We hear constantly, too, that theism, to be real, must teach that there is a being who is truly God: that the Principle of existence is a Holy Person, who has revealed his nature and his will to his intelligent creatures, and who superintends their lives with a providence which aims to secure their obedience to his will as the only sufficient condition of their blessedness.

It was in this attitude of faith as pure fealty to the moral ideal, that Kant left the human spirit at the close of his great labours. It was the only solution left him, after his thesis of the absolute limitation of knowledge to objects of sense. But surely that thesis has a strange sound, coming from the same lips that utter with equal emphasis the lesson of our really having cognitions that are independent of all experience. This is neither the place nor the time to expose the oversight and confusion by which Kant fell into this self-contradiction; I must content myself with saying that the contradiction exists, and that I think the oversight is exactly designable, and entirely avoidable. There is a truth concealed in Kant's thesis of the immutable conjunction of thought and sense, but there is a greater falsehood conveyed by it.

And thus the easy argument of exhibiting the least conditions sufficient for experience, so like a simpleton in its seeming clutch at the thin surface of things, carries in its subtle heart the proof of an imperishable persistence in all that gives life meaning and value.

“For the ultimate and real meaning of the argument is, that a soul or mind or person, purely as such, is itself the fountain of its percipient experience, and so possesses what has been happily named "life in itself." Proof of the presence in us of a priori or spontaneous cognition, then, is proof of just this self-causative life.

Under such lights as these, which are shed from what the vast majority of thinking men agree is the profoundest and best that is in us, all such systems as we have described display their final moral incompetency. Let us turn now to the new view, the view that abandons both monism and monarchotheism, that abandons creationism in both its forms, takes resort to Final Cause as the primary and only explanatory principle, and holds to an Eternal Pluralism of causal minds, each self-active, though all recognisant of all others, and thus all in their central essence possessed of moral autonomy, the very soul of all really moral being.

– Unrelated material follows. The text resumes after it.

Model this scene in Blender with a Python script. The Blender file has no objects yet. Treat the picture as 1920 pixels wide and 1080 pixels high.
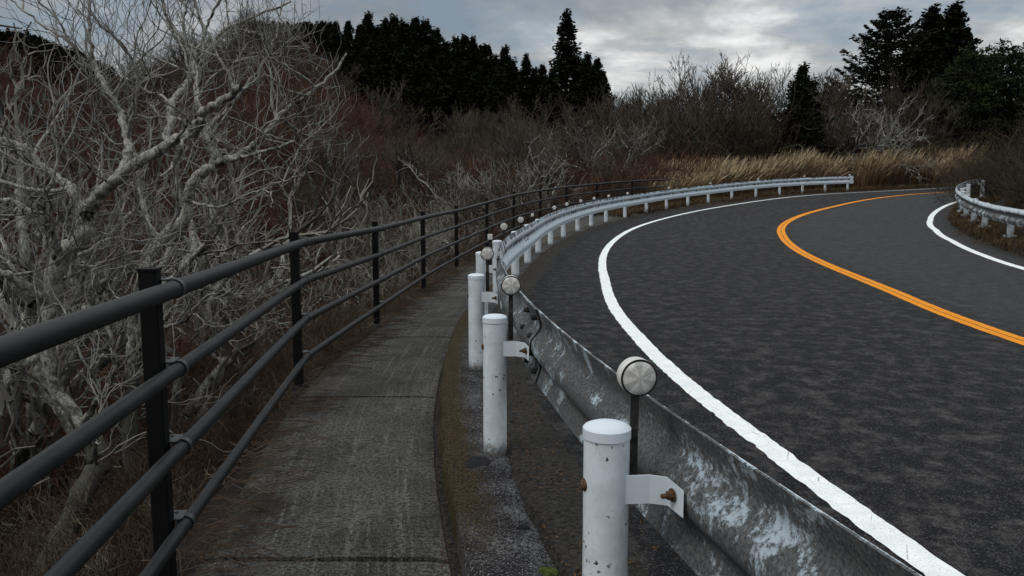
import bpy, math, random
import numpy as np
R = math.radians
SC = bpy.context.scene
COL = SC.collection

# ------------------------------------------------------------------ camera
CAM_H = 1.29; PITCH = R(7.07); FPX = 1531.0
cd = bpy.data.cameras.new('camera'); cam = bpy.data.objects.new('camera', cd); COL.objects.link(cam)
cam.location = (0, 0, CAM_H); cam.rotation_euler = (R(90) - PITCH, 0, 0)
cd.sensor_width = 36; cd.lens = FPX / 1920 * 36; cd.clip_start = .05; cd.clip_end = 3000
SC.camera = cam
# ------------------------------------------------------------------ world, sun, exposure
SUN_EL, SUN_AZ = R(54), R(-125)            # azimuth measured from +Y towards +X
w = bpy.data.worlds.new('World'); SC.world = w; w.use_nodes = True
nt = w.node_tree; nt.nodes.clear()
def N(t, ty, **k):
    n = t.nodes.new(ty)
    for a, b in k.items():
        if a.startswith('i_'):
            key = a[2:]; key = int(key) if key.isdigit() else key.replace('_', ' ')
            n.inputs[key].default_value = b
        else: setattr(n, a, b)
    return n
def L(t, a, b): t.links.new(a, b)
def ramp(t, fac, stops, interp='LINEAR'):
    n = t.nodes.new('ShaderNodeValToRGB'); n.color_ramp.interpolation = interp
    e = n.color_ramp.elements
    while len(e) < len(stops): e.new(.5)
    for i, (p, c) in enumerate(stops):
        e[i].position = p; e[i].color = (*c, 1) if hasattr(c, '__len__') else (c, c, c, 1)
    L(t, fac, n.inputs[0]); return n
def mathn(t, op, a, b=None, clamp=False):
    n = t.nodes.new('ShaderNodeMath'); n.operation = op; n.use_clamp = clamp
    for i, v in enumerate((a, b)):
        if v is None: continue
        if isinstance(v, (int, float)): n.inputs[i].default_value = v
        else: L(t, v, n.inputs[i])
    return n.outputs[0]
def mixc(t, fac, a, b, mode='MIX'):
    n = t.nodes.new('ShaderNodeMix'); n.data_type = 'RGBA'; n.blend_type = mode
    for s, v in ((n.inputs[0], fac), (n.inputs[6], a), (n.inputs[7], b)):
        if isinstance(v, (int, float)): s.default_value = v
        elif isinstance(v, tuple): s.default_value = (*v, 1)
        else: L(t, v, s)
    return n.outputs[2]
sky = N(nt, 'ShaderNodeTexSky', sky_type='NISHITA', sun_disc=False, sun_elevation=SUN_EL, sun_rotation=SUN_AZ)
tc = N(nt, 'ShaderNodeTexCoord'); sep = N(nt, 'ShaderNodeSeparateXYZ'); L(nt, tc.outputs['Generated'], sep.inputs[0])
zz = mathn(nt, 'MAXIMUM', sep.outputs[2], 0.0)
den = mathn(nt, 'ADD', zz, .22)
cx = mathn(nt, 'DIVIDE', sep.outputs[0], den); cy = mathn(nt, 'DIVIDE', sep.outputs[1], den)
cmb = N(nt, 'ShaderNodeCombineXYZ'); L(nt, cx, cmb.inputs[0]); L(nt, cy, cmb.inputs[1]); cmb.inputs[2].default_value = 3.7
n1 = N(nt, 'ShaderNodeTexNoise', i_Scale=1.15, i_Detail=7.0, i_Roughness=.55, i_Distortion=.35); L(nt, cmb.outputs[0], n1.inputs['Vector'])
n2 = N(nt, 'ShaderNodeTexNoise', i_Scale=2.6, i_Detail=8.0, i_Roughness=.6, i_Distortion=.2); L(nt, cmb.outputs[0], n2.inputs['Vector'])
cl = mathn(nt, 'ADD', mathn(nt, 'MULTIPLY', n1.outputs[0], .65), mathn(nt, 'MULTIPLY', n2.outputs[0], .35))
cr = ramp(nt, cl, [(.36, (1.9, 2.2, 2.5)), (.455, (2.8, 3.1, 3.35)), (.52, (4.3, 4.5, 4.6)), (.60, (8.2, 8.3, 8.2))])
elev = N(nt, 'ShaderNodeMapRange', i_1=.12, i_2=.8, i_3=1.0, i_4=2.9); L(nt, zz, elev.inputs[0])
cloud = mixc(nt, 1.0, cr.outputs[0], elev.outputs[0], 'MULTIPLY')
mask = ramp(nt, n2.outputs[0], [(.36, .68), (.50, 1.0)])
col = mixc(nt, mask.outputs[0], sky.outputs[0], cloud)
bg = N(nt, 'ShaderNodeBackground', i_Strength=.1); L(nt, col, bg.inputs[0])
wo = N(nt, 'ShaderNodeOutputWorld'); L(nt, bg.outputs[0], wo.inputs[0])
ld = bpy.data.lights.new('sun', 'SUN'); ld.energy = 1.15; ld.angle = R(18); ld.color = (1, .96, .91)
sun = bpy.data.objects.new('sun', ld); COL.objects.link(sun)
sun.rotation_euler = (R(90) - SUN_EL, 0, -SUN_AZ + R(180)); sun.location = (0, 0, 30)
SC.view_settings.view_transform = 'Standard'; SC.view_settings.look = 'None'
SC.view_settings.gamma = 1; SC.view_settings.exposure = 0.0

# ------------------------------------------------------------------ helpers
rnd = random.Random(7)
nr = np.random.default_rng(11)
def tag(o, label=None, cat=None, group=None, kind=None):
    if label: o['label'] = label
    if cat: o['category'] = cat
    if group: o['group'] = group
    if kind: o['kind'] = kind
    return o
def mesh_np(name, V, F4=None, F3=None, mats=None, mi=None, uv=None, smooth=False, attr=None):
    """V (n,3); F4 (m,4); F3 (k,3)"""
    me = bpy.data.meshes.new(name); V = np.ascontiguousarray(V, dtype=np.float32)
    me.vertices.add(len(V)); me.vertices.foreach_set('co', V.ravel())
    fs = []; tot = []
    if F4 is not None and len(F4): fs.append(np.asarray(F4, np.int32).ravel()); tot.append(np.full(len(F4), 4, np.int32))
    if F3 is not None and len(F3): fs.append(np.asarray(F3, np.int32).ravel()); tot.append(np.full(len(F3), 3, np.int32))
    li = np.concatenate(fs); tt = np.concatenate(tot)
    me.loops.add(len(li)); me.loops.foreach_set('vertex_index', li)
    me.polygons.add(len(tt)); st = np.r_[0, np.cumsum(tt)[:-1]].astype(np.int32)
    me.polygons.foreach_set('loop_start', st)
    me.polygons.foreach_set('use_smooth', np.full(len(tt), bool(smooth)))
    for m in (mats if isinstance(mats, (list, tuple)) else [mats]):
        if m: me.materials.append(m)
    if mi is not None: me.polygons.foreach_set('material_index', np.asarray(mi, np.int32))
    if uv is not None:
        ul = me.uv_layers.new(name='UVMap'); ul.data.foreach_set('uv', np.ascontiguousarray(np.asarray(uv, np.float32)[li]).ravel())
    if attr:
        for k, a in attr.items():
            at = me.attributes.new(k, 'FLOAT', 'POINT'); at.data.foreach_set('value', np.asarray(a, np.float32))
    me.update(calc_edges=True); me.validate()
    return me
def link(name, me, parent=None, loc=(0, 0, 0), rot=(0, 0, 0)):
    o = bpy.data.objects.new(name, me); COL.objects.link(o); o.location = loc; o.rotation_euler = rot
    if parent is not None: o.parent = parent
    return o
def empty(name, loc=(0, 0, 0), rot=(0, 0, 0)):
    o = bpy.data.objects.new(name, None); COL.objects.link(o); o.location = loc; o.rotation_euler = rot
    o.empty_display_size = .2
    return o
def copy_tree(o, parent=None):
    c = o.copy(); COL.objects.link(c)
    if parent is not None: c.parent = parent
    for ch in list(o.children): copy_tree(ch, c)
    return c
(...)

This is the establishment, chiefly upon Kant's foundations, of a new idealistic philosophy, in extension and fulfilment of Kant's own, though also taking impulse from the views of Aristotle and of Leibnitz. This new idealism seeks to rehabilitate the moral individual in his proper autonomy by seating him in the eternal world; that is, in the self-active, and therefore absolutely real, or noumenal, order of being. It thus stands opposed (1) to the current Monism, whether of Naturalism (Spencer, Haeckel, etc.) or of Absolute Idealism (Hegel and the Neo-Hegelians), and (2) to the older Monotheism, with its dualism (the eternal Creator, the temporal creation) of literal production out of nothing, by miracle

This theme of literal creation is so inwrought into the structure of historic thinking, that it will require a long struggle on the part of criticism to get rid of it. Through the influence of the Church and the philosophical schools, it may be said to have become in fact institutional, so that combating it is like fighting organised civilisation itself. Yet one can make the truth clear, that only by the dislodgment of it is the success of the deeper principle possible which is the real soul of civilisation, — I mean the principle of moral life, the life of duty freely followed.